Guiding agents inside the store
One of the most exciting frontiers is allowing merchants to set guardrails and guidance for agents.
Imagine an agent enters a digital storefront:
- The merchant signals navigation cues (“highlight sustainable fashion options for this customer”).
- The checkout process requests additional ID verification for high-value items.
- Premium customers are offered free express delivery - communicated directly to the agent.
This is more than transactions. It's a digital collaboration between merchants and AI agents, orchestrated through APIs provided by Checkout.com.
The roadmap ahead
Agentic commerce is in its infancy, but we see a clear evolution:
Checkout.com is committed to building this future responsibly. By partnering with schemes, merchants, and AI platforms, we’re establishing the standards and infrastructure that make agentic commerce safe, scalable, and collaborative.
Closing thought
Agentic commerce will redefine the relationship between consumers, merchants, and payments. It is not just a new sales channel - it is a new operating model for digital commerce.

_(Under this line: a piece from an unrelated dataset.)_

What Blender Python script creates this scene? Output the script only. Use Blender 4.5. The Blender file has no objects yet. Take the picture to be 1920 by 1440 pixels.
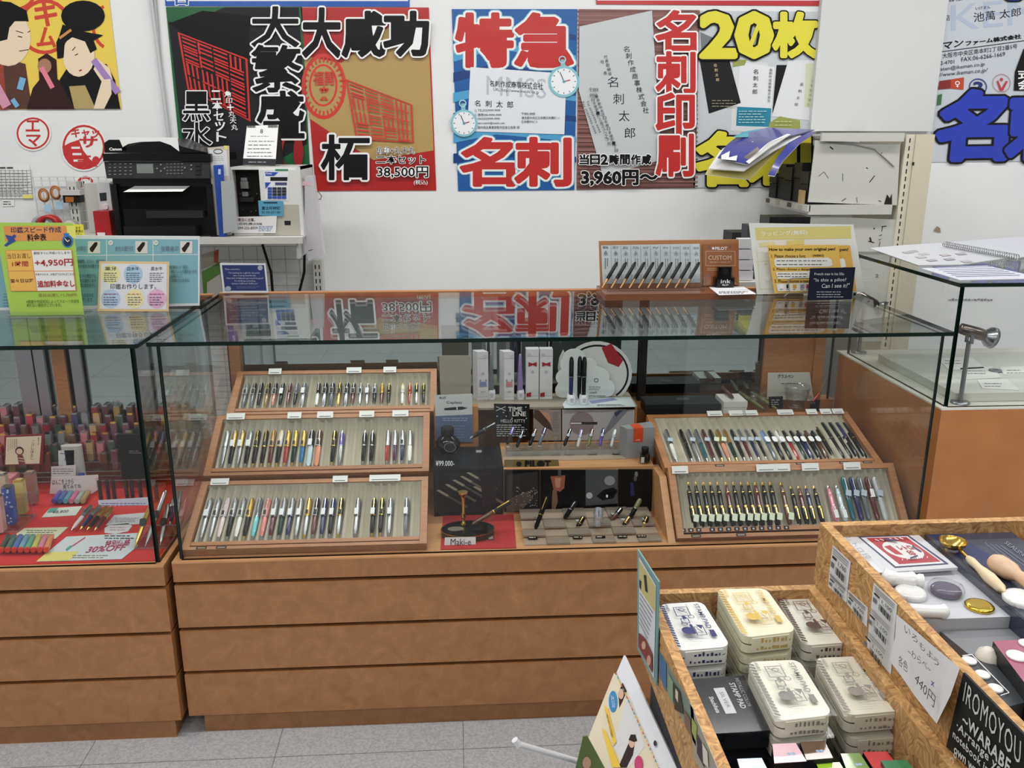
import bpy, bmesh, math, random
from mathutils import Vector, Matrix
from mathutils.geometry import delaunay_2d_cdt
random.seed(7)
sc = bpy.context.scene
COL = sc.collection
V = Vector
# ---------------------------------------------------------------- camera
FPX = 1638.6; YAW, PITCH, ROLL = 0.0647, 0.2748, 0.0013; HC = 1.4251
cf = V((math.sin(YAW)*math.cos(PITCH), math.cos(YAW)*math.cos(PITCH), -math.sin(PITCH)))
cr = V((math.cos(YAW), -math.sin(YAW), 0)); cu = cr.cross(cf)
cr, cu = cr*math.cos(ROLL)+cu*math.sin(ROLL), -cr*math.sin(ROLL)+cu*math.cos(ROLL)
CC = V((0, 0, HC))
cam = bpy.data.cameras.new('camera'); camo = bpy.data.objects.new('camera', cam); COL.objects.link(camo)
cam.sensor_width = 36; cam.lens = 36*FPX/1920; cam.clip_start = .02; cam.clip_end = 60
m = Matrix((cr, cu, -cf)).transposed().to_4x4(); m.translation = CC; camo.matrix_world = m
sc.camera = camo
# ---------------------------------------------------------------- exposure, world, ceiling lights
sc.view_settings.view_transform = 'Standard'; sc.view_settings.look = 'None'
sc.view_settings.gamma = 1; sc.view_settings.use_curve_mapping = False; sc.view_settings.exposure = 0.0
w = bpy.data.worlds.new('world'); sc.world = w; w.use_nodes = True
w.node_tree.nodes['Background'].inputs[0].default_value = (.93, .97, 1, 1)
w.node_tree.nodes['Background'].inputs[1].default_value = .26
LAMPS = [(-1.7, .9), (-.2, .9), (1.3, .9), (-1.7, 2.75), (-.2, 2.75), (1.3, 2.75), (2.8, .9), (2.8, 2.75), (-1.7, -1.2), (-.2, -1.2), (1.3, -1.2), (-1, -3.4), (1, -3.4)]  # rearmost pair added to brighten the floor that the mirror doors reflect
for i, (x, y) in enumerate(LAMPS):
    l = bpy.data.lights.new('ceiling_lamp', 'AREA'); l.shape = 'RECTANGLE'; l.size = 1.2; l.size_y = .16
    l.energy = 14.6; l.color = (1, .99, .965)
    o = bpy.data.objects.new('ceiling_lamp', l); o.location = (x, y, 2.655); COL.objects.link(o)
sc.cycles.max_bounces = 8; sc.cycles.transparent_max_bounces = 24; sc.cycles.glossy_bounces = 5
sc.cycles.transmission_bounces = 6; sc.cycles.caustics_reflective = False; sc.cycles.caustics_refractive = False
sc.cycles.sample_clamp_indirect = 4
sc.cycles.use_denoising = True
# ---------------------------------------------------------------- pixel -> place on a real plane (1920x1440 frame)
def ray(x, y): return cf+cr*((x-960)/FPX)+cu*((720-y)/FPX)
def onY(x, y, Y): d = ray(x, y); return CC+d*(Y/d.y)
def onZ(x, y, Z): d = ray(x, y); return CC+d*((Z-HC)/d.z)
def onX(x, y, X): d = ray(x, y); return CC+d*(X/d.x)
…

At Checkout.com, we are proud to help shape this transformation:
- Securing payments through agent onboarding, credentials, and authentication
- Enabling trust with schemes and issuers through transparent standards
- Empowering merchants with visibility, guardrails, and personalization
- Enhancing discovery by bridging agents and merchants with real-time information
The future of commerce is one where AI doesn’t just transact – it collaborates. And Checkout.com is building the rails to make that possible.